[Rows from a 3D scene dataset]
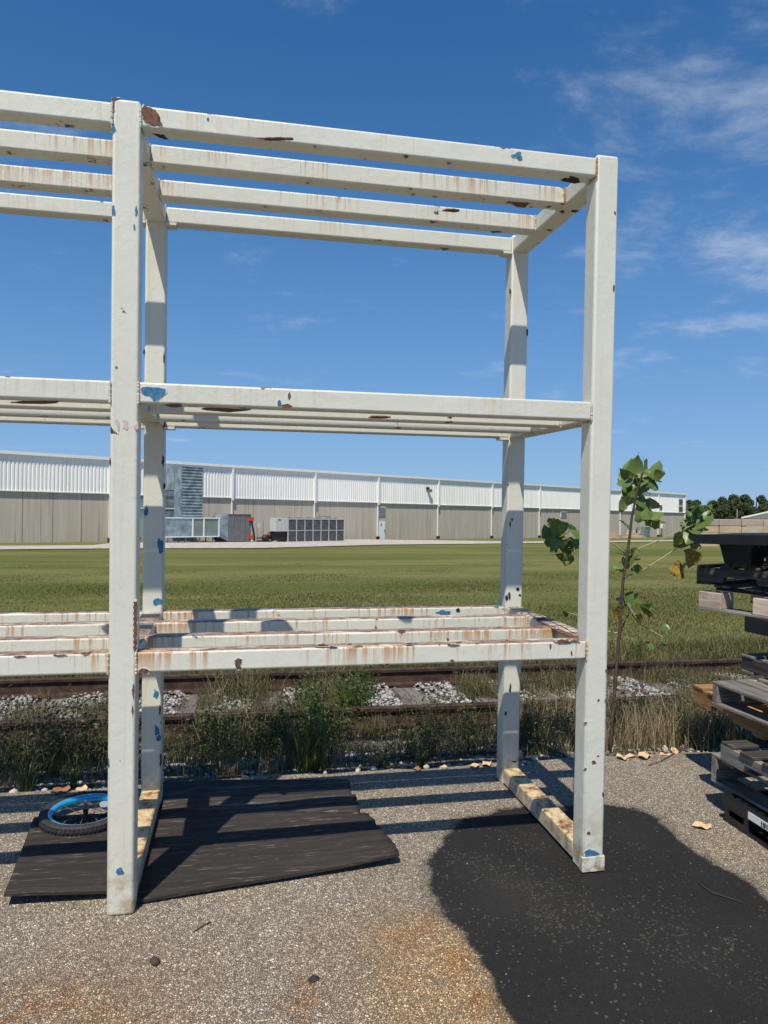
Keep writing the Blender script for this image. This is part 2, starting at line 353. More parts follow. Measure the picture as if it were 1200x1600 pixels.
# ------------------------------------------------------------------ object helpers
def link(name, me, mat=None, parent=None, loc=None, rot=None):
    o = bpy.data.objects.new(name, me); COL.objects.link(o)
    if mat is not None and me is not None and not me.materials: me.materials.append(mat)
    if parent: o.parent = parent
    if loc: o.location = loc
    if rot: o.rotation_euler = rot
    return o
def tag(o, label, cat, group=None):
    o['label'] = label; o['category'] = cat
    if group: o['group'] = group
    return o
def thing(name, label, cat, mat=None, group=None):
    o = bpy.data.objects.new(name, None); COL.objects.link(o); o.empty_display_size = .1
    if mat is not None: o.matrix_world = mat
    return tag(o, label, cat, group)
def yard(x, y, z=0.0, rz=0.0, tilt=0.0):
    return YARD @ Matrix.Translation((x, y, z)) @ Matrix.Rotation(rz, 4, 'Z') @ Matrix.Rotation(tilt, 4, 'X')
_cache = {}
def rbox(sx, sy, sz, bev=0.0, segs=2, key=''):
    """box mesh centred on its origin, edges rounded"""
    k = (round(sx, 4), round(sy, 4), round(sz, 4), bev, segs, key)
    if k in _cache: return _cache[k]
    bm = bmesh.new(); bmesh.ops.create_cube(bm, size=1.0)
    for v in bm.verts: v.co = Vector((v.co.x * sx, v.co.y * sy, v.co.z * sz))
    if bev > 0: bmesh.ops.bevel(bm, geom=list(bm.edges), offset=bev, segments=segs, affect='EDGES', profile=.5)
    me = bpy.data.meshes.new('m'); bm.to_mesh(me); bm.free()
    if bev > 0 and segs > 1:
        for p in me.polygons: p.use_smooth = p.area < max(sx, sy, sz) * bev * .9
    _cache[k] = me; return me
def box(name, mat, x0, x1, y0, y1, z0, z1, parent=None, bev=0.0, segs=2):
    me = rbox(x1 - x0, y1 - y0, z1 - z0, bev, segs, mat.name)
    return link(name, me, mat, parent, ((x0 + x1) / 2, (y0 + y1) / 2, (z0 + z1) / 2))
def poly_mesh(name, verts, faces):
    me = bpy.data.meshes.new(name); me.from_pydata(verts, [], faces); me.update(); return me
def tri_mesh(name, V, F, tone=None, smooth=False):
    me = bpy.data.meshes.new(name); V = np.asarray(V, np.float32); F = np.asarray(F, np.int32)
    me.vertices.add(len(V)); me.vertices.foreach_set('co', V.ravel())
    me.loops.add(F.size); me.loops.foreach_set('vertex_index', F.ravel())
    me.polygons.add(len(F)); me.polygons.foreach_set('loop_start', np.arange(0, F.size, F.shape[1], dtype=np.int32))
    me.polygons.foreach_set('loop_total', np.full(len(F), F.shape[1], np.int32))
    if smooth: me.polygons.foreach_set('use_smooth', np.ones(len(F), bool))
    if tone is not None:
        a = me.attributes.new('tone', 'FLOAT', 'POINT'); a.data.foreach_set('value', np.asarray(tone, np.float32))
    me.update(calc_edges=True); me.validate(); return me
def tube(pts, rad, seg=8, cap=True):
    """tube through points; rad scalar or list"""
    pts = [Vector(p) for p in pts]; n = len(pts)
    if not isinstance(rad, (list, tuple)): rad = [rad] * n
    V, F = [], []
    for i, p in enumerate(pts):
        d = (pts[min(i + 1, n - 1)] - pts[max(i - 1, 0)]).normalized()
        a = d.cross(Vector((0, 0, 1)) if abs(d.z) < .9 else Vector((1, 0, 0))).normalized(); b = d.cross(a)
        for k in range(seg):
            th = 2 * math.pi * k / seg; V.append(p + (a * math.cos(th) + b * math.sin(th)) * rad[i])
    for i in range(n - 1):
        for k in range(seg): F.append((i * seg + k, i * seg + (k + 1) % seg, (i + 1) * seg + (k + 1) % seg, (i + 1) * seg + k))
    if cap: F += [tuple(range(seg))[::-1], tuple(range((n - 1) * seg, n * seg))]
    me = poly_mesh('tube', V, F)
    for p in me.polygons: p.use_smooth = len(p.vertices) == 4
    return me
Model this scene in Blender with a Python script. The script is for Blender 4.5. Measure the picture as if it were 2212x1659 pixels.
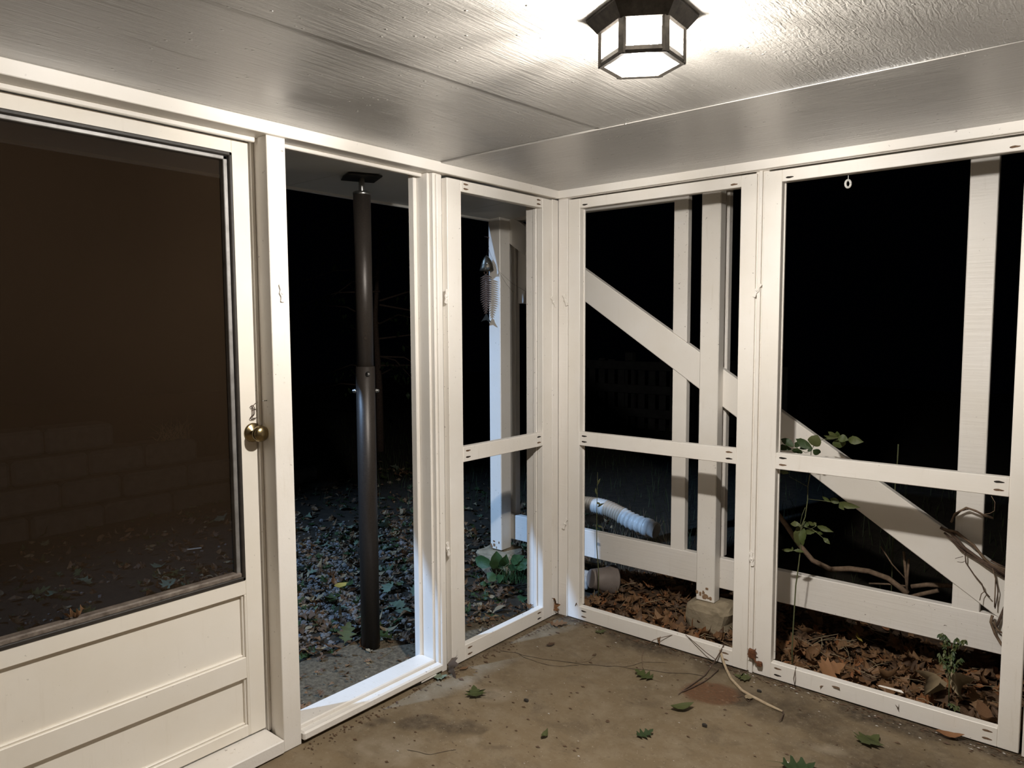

▶ _Your objective_
Leave out the pictures and transcribe the entries above exactly.

▶ _Output of the exercise_
Keep writing the Blender script for this image. This is part 2, starting at line 353. More parts follow. Measure the picture as if it were 1200x1600 pixels.
# ------------------------------------------------------------------ object helpers
def link(name, me, mat=None, parent=None, loc=None, rot=None):
    o = bpy.data.objects.new(name, me); COL.objects.link(o)
    if mat is not None and me is not None and not me.materials: me.materials.append(mat)
    if parent: o.parent = parent
    if loc: o.location = loc
    if rot: o.rotation_euler = rot
    return o
def tag(o, label, cat, group=None):
    o['label'] = label; o['category'] = cat
    if group: o['group'] = group
    return o
def thing(name, label, cat, mat=None, group=None):
    o = bpy.data.objects.new(name, None); COL.objects.link(o); o.empty_display_size = .1
    if mat is not None: o.matrix_world = mat
    return tag(o, label, cat, group)
def yard(x, y, z=0.0, rz=0.0, tilt=0.0):
    return YARD @ Matrix.Translation((x, y, z)) @ Matrix.Rotation(rz, 4, 'Z') @ Matrix.Rotation(tilt, 4, 'X')
_cache = {}
def rbox(sx, sy, sz, bev=0.0, segs=2, key=''):
    """box mesh centred on its origin, edges rounded"""
    k = (round(sx, 4), round(sy, 4), round(sz, 4), bev, segs, key)
    if k in _cache: return _cache[k]
    bm = bmesh.new(); bmesh.ops.create_cube(bm, size=1.0)
    for v in bm.verts: v.co = Vector((v.co.x * sx, v.co.y * sy, v.co.z * sz))
    if bev > 0: bmesh.ops.bevel(bm, geom=list(bm.edges), offset=bev, segments=segs, affect='EDGES', profile=.5)
    me = bpy.data.meshes.new('m'); bm.to_mesh(me); bm.free()
    if bev > 0 and segs > 1:
        for p in me.polygons: p.use_smooth = p.area < max(sx, sy, sz) * bev * .9
    _cache[k] = me; return me
def box(name, mat, x0, x1, y0, y1, z0, z1, parent=None, bev=0.0, segs=2):
    me = rbox(x1 - x0, y1 - y0, z1 - z0, bev, segs, mat.name)
    return link(name, me, mat, parent, ((x0 + x1) / 2, (y0 + y1) / 2, (z0 + z1) / 2))
def poly_mesh(name, verts, faces):
    me = bpy.data.meshes.new(name); me.from_pydata(verts, [], faces); me.update(); return me
def tri_mesh(name, V, F, tone=None, smooth=False):
    me = bpy.data.meshes.new(name); V = np.asarray(V, np.float32); F = np.asarray(F, np.int32)
    me.vertices.add(len(V)); me.vertices.foreach_set('co', V.ravel())
    me.loops.add(F.size); me.loops.foreach_set('vertex_index', F.ravel())
    me.polygons.add(len(F)); me.polygons.foreach_set('loop_start', np.arange(0, F.size, F.shape[1], dtype=np.int32))
    me.polygons.foreach_set('loop_total', np.full(len(F), F.shape[1], np.int32))
    if smooth: me.polygons.foreach_set('use_smooth', np.ones(len(F), bool))
    if tone is not None:
        a = me.attributes.new('tone', 'FLOAT', 'POINT'); a.data.foreach_set('value', np.asarray(tone, np.float32))
    me.update(calc_edges=True); me.validate(); return me
def tube(pts, rad, seg=8, cap=True):
    """tube through points; rad scalar or list"""
    pts = [Vector(p) for p in pts]; n = len(pts)
    if not isinstance(rad, (list, tuple)): rad = [rad] * n
    V, F = [], []
    for i, p in enumerate(pts):
        d = (pts[min(i + 1, n - 1)] - pts[max(i - 1, 0)]).normalized()
        a = d.cross(Vector((0, 0, 1)) if abs(d.z) < .9 else Vector((1, 0, 0))).normalized(); b = d.cross(a)
        for k in range(seg):
            th = 2 * math.pi * k / seg; V.append(p + (a * math.cos(th) + b * math.sin(th)) * rad[i])
    for i in range(n - 1):
        for k in range(seg): F.append((i * seg + k, i * seg + (k + 1) % seg, (i + 1) * seg + (k + 1) % seg, (i + 1) * seg + k))
    if cap: F += [tuple(range(seg))[::-1], tuple(range((n - 1) * seg, n * seg))]
    me = poly_mesh('tube', V, F)
    for p in me.polygons: p.use_smooth = len(p.vertices) == 4
    return me
Model this scene in Blender with a Python script. The script is for Blender 4.5. Measure the picture as if it were 2212x1659 pixels.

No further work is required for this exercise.